Sketches will be accepted based on novelty of the concept, treatment of the design process, and clarity of the actual design. Submissions must meet the submission criteria and follow the submission guidelines. Strong preference is given to works previously not published or presented. Sketches are published on the Conference CD-ROM as well as on-line at the ACM Digital Library.

Mentoring

For individuals new to design contributions, we offer mentoring directly through the Design chairs. If you wish to submit a long paper to CHI 2008, please refer to the general conference mentoring process.

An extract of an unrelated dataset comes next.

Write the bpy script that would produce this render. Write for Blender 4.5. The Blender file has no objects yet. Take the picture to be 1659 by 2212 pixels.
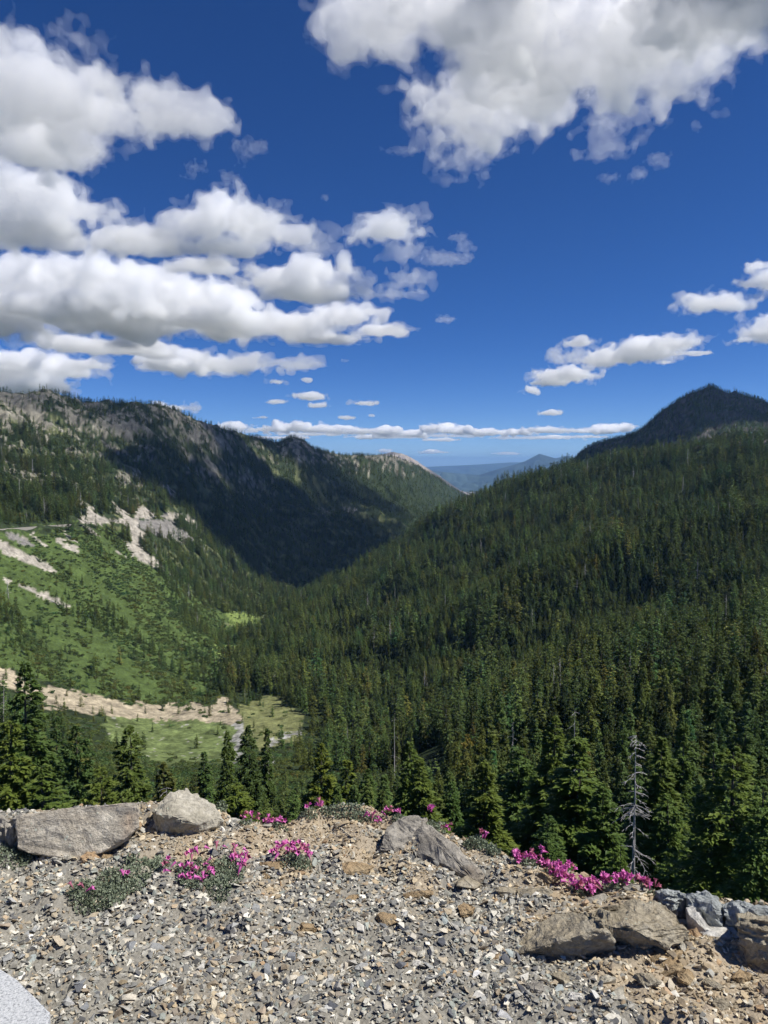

Mentoring assistance helps you to decide whether your proposed contribution fits submission criteria and is likely to be of interest to the overall CHI community. Mentoring assistance is limited; requests for assistance will be matched to available mentors who will work with authors to establish whether a proposal is ready for presentation in a specific conference venue. Mentoring does not provide assistance with research, writing, validation, or copyediting. Please contact the Design Chairs if you would like assistance in preparing your submission.

Review Criteria

Case Studies and Sketches offer narratives of the challenges of an activity, the processes used, and the results achieved (good or bad), including the impact on all stakeholders, such as the user community, the sponsoring organization, and technology providers. Accepted submissions will be chosen on the merit and contribution of the report, not only on the quality of the outcome that it describes. This means that a valuable lesson learned from a poor outcome is just as acceptable as a valuable lesson learned from a good result.